During my first migration from VMware vCenter 6.0 to VMware vCenter 6.5 Virtual appliance, the migration failed. The migration installation UI would shutdown the source VM, and numerous errors would occur afterwards when the destination vCenter appliance would try finishing configuration.
If you were monitoring the source vCenter server, during the export process, one would notice that an error pops up while compressing the source data. The error presented is generated from Windows creating an archive (zip file), the error reads: “The compressed (zipped) folder is invalid or corrupted.”. The entire migration process halts until you dismiss this message, with the entire migration ultimately failing (at first it appears to continue, but ultimately fails).
If you continued, and had the migration fail. You’ll need to power off the failed (new) vCenter appliance (it’s garbage now), and you’ll need to power on the source (original) vCenter server. The active directory trust will no longer exist at this point, so you’ll need to log on with a local (non-domain) account (on the source server), and re-create the computer trust on the domain using the netdom command:
netdom resetpwd /s:SERVERNAMEOFDOMAINCONTROLLER /ud:DOMAIN\ADMINACCOUNT /pd:*
After re-creating the trust, restart the original vCenter server. You have now reverted to your original vCenter instance and can retry the migration.
Now back to the main issue. I tried a bunch of different things and wasted an entire evening (checking character lengths on paths/filenames, trying different settings, pausing processes in case timeouts were being hit, etc…) however finally I noticed that the compression archive would crash/fail on a file called “vum_registry”.
VUM brings VMware Update Manager to mind, which I do have installed, configured, and running.

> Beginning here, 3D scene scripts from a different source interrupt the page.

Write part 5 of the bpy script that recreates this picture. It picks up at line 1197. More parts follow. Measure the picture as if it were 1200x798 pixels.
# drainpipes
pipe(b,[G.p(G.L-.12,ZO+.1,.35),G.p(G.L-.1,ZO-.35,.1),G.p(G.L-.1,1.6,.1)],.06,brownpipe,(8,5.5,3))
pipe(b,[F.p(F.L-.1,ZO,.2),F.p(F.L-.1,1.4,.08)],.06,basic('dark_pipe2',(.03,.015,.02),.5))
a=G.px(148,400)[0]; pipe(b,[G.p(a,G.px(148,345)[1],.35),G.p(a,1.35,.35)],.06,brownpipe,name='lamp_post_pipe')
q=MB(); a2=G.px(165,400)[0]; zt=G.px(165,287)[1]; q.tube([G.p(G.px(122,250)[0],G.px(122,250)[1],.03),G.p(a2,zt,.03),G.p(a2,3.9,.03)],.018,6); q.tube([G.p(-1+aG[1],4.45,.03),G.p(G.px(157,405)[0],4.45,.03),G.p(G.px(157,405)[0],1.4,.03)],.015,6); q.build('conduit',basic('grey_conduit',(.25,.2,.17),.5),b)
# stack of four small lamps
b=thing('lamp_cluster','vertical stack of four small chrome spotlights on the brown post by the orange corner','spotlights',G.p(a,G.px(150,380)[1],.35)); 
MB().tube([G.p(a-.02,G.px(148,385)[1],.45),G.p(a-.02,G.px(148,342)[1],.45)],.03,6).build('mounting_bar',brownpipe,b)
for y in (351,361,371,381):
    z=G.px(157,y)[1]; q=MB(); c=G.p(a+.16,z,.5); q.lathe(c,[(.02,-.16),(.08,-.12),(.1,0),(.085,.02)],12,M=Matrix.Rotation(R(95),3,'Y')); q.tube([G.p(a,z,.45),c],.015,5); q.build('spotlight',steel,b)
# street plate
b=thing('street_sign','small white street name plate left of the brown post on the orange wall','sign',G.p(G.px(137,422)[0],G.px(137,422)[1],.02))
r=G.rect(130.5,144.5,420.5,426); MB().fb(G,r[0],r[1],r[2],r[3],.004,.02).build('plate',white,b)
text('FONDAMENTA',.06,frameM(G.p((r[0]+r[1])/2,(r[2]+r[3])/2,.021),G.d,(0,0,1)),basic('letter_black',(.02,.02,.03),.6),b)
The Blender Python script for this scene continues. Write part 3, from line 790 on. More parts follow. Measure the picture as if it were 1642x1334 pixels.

I went ahead and uninstalled VMware Update Manager off my source server (as it’s easy enough to re-configure from scratch after the migration). I then proceeded to initiate a migration. To my surprise, the “data to migrate” went from 7.9GB to 2.4GB. This is a huge sign that something was messed up with my VMware update manager deployment (even though it was working fine). I’m assuming there were either filenames that were too long (exceeded the 260 character limit on paths and filenames), special characters were being used where they shouldn’t, or something else was messed up.